Earlier in his regime, Lukashenka often defined his economic ideology as “market socialism,” and tasked friendly experts with producing a profound work of political economy on which he could build a national ideology. But according to Sasnow, who is now deputy director of the Independent Institute of Socio-Economic and Political Sciences, the effort to create a coherent replacement philosophy fizzled out.
What may seem like simple opportunism can also be explained as an old-fashioned class struggle, pitting Lukashenka and others with humble roots against the urban elites of the old nomenclature and the nascent business classes. Though forced to work with slick former communists and young technocrats, Lukashenka’s is a regime of the common for the common. (The current chairman of the National Bank of Belarus , for example, is one of the world’s few central bankers without a (economic college education.) He revels in using boorish language in public and private, insulting and physically threatening his opponents. He reportedly believes that the separation and diffusion of power in western countries is a deception. Yet despite the incredulity of westerners, Lukashenka remains strongly popular with millions of Belarusian who are poorly educated, poor, and rural, or just old and afraid.
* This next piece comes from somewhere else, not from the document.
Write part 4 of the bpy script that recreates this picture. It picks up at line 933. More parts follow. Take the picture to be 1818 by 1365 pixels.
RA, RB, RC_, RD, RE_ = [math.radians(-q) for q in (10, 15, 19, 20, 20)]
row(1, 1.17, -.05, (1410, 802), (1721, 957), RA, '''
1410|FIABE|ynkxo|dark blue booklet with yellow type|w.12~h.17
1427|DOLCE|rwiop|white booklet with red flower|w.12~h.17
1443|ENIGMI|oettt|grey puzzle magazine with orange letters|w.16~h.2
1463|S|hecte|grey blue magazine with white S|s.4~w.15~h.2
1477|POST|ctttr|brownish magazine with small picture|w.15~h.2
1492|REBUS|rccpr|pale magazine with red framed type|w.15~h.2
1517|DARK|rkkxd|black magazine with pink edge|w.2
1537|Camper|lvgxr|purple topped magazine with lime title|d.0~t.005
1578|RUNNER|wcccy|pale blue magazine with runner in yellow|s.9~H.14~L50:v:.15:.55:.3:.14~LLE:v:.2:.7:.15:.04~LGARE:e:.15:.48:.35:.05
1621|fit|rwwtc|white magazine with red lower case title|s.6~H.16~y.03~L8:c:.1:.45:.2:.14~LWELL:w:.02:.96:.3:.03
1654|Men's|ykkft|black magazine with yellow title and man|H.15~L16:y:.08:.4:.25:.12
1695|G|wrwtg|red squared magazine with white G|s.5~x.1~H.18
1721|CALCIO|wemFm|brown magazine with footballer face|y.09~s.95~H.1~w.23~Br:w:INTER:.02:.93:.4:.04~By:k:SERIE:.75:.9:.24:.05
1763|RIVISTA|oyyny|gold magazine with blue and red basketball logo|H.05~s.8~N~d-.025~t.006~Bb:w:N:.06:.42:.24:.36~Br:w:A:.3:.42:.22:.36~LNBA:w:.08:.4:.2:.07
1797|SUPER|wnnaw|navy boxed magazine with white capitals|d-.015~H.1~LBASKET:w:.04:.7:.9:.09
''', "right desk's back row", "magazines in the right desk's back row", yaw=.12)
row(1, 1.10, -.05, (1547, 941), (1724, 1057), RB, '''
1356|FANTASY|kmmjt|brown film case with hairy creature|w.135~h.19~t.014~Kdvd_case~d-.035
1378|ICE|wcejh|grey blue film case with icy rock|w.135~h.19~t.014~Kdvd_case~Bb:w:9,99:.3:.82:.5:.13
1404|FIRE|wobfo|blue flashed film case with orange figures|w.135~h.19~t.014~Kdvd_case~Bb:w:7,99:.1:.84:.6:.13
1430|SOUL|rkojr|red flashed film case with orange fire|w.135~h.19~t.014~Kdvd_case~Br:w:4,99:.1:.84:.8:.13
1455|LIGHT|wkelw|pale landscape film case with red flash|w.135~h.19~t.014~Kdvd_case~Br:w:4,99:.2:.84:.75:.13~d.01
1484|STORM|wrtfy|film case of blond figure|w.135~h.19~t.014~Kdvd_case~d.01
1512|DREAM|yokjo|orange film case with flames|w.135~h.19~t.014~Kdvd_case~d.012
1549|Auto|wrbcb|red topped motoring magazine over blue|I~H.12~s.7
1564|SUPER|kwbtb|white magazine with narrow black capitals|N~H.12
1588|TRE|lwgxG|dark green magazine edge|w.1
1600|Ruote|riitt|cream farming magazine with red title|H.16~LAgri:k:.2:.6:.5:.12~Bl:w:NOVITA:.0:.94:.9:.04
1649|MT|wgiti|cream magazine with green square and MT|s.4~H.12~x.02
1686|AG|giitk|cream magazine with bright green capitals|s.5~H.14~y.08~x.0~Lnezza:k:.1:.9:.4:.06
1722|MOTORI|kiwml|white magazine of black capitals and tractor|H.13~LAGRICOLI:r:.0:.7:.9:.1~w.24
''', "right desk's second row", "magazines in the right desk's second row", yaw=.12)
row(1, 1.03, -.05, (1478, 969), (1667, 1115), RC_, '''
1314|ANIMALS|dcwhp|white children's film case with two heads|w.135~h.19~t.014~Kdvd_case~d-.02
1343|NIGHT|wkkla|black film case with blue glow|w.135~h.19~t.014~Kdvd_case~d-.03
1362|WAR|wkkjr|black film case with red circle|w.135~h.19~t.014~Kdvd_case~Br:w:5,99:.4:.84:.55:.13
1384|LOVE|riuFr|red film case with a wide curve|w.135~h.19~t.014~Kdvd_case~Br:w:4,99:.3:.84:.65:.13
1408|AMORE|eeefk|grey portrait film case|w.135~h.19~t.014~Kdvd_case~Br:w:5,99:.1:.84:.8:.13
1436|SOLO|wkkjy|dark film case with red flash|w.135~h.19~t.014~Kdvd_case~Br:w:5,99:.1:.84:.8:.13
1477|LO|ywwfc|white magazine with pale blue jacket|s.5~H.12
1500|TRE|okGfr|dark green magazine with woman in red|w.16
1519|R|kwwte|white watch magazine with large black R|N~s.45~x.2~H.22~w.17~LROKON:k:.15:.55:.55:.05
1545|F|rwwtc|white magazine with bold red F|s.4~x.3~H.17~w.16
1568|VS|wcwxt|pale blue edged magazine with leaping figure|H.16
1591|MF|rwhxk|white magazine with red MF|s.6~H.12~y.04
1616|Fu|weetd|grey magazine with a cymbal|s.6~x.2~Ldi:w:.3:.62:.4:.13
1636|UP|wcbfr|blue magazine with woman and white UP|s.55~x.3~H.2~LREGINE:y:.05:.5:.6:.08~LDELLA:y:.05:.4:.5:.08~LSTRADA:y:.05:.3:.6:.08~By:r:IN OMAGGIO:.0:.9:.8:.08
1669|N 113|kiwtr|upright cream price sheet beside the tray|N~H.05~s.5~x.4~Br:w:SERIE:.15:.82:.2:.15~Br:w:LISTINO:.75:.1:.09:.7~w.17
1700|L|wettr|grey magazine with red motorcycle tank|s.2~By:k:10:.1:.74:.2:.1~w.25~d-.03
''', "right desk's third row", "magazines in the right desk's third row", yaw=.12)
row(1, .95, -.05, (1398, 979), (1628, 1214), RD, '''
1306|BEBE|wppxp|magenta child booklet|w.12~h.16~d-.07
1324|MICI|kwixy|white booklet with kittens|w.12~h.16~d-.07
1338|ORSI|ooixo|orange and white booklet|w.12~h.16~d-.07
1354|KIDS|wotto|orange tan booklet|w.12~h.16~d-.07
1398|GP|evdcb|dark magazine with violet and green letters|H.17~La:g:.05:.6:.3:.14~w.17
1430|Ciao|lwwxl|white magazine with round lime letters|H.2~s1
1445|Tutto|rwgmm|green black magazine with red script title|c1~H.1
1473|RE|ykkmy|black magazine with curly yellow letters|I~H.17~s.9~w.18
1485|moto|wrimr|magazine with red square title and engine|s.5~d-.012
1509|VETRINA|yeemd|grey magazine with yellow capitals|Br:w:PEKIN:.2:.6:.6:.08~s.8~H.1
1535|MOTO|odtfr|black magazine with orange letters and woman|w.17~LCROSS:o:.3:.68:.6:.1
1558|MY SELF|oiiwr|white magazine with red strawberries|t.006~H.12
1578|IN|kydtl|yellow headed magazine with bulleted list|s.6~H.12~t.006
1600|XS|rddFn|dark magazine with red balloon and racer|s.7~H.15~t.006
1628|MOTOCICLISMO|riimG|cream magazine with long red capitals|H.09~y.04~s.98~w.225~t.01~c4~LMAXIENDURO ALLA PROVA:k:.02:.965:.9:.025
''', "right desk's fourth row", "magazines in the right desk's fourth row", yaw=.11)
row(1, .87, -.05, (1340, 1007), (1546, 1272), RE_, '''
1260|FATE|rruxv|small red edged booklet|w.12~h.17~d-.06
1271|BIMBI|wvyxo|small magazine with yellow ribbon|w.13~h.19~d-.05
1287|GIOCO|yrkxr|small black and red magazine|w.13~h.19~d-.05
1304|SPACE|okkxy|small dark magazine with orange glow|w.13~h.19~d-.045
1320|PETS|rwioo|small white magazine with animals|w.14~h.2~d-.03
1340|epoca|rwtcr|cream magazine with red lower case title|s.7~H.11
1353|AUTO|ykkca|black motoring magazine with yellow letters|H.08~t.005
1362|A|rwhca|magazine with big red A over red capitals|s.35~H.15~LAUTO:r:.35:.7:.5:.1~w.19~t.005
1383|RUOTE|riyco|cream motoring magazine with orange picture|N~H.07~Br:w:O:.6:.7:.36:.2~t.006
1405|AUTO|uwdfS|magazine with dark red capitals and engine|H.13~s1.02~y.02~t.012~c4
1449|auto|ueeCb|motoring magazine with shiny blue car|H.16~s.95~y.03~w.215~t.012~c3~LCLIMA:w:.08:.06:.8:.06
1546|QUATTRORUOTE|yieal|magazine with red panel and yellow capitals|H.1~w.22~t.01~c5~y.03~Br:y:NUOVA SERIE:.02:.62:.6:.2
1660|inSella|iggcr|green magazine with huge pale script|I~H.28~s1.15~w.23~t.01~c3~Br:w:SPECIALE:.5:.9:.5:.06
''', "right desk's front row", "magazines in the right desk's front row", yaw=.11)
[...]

In fact, even as Lukashenka’s model of statism has weighed heavier on living standards in the country, many Belarusians share the president’s economic prejudices. According to a survey conducted late last year by the International Finance Corporation, the World Bank’s private-sector development arm, a slight majority of the population either support a market economy with broad state intervention, or a command economy modeled on that of the USSR . Almost half of those over 65 said they preferred a fully planned economy; in the eastern region of Vitebsk , almost 80% said they preferred a planned economy or one with significant state interference. Even a majority of those who counted themselves in favor of market economics also said they were in favor of strong state control over the economy.
The heterodox nature of Lukashenka’s appeal is also illustrated by his foreign friends; in addition to being popular with Zyuganov and Russia ’s other old-guard Communists, he is strongly supported by Vladimir Zhirinovski, the firebrand neo-Fascist who is vice-chairman of the Russian State Duma. Also great friends are China ’s leaders, who are themselves busy trying to reconcile socialism and the market.
“He has his own political course, and follows it,” say Sasnow. “And he is quite logical in his behavior.”
In making economic policy, Lukashenka follows a similarly crude if powerful logic. Production is supported at the expense of trade, “fair” prices valued over functioning product markets, and absolute control from the center imposed at the cost of everything else.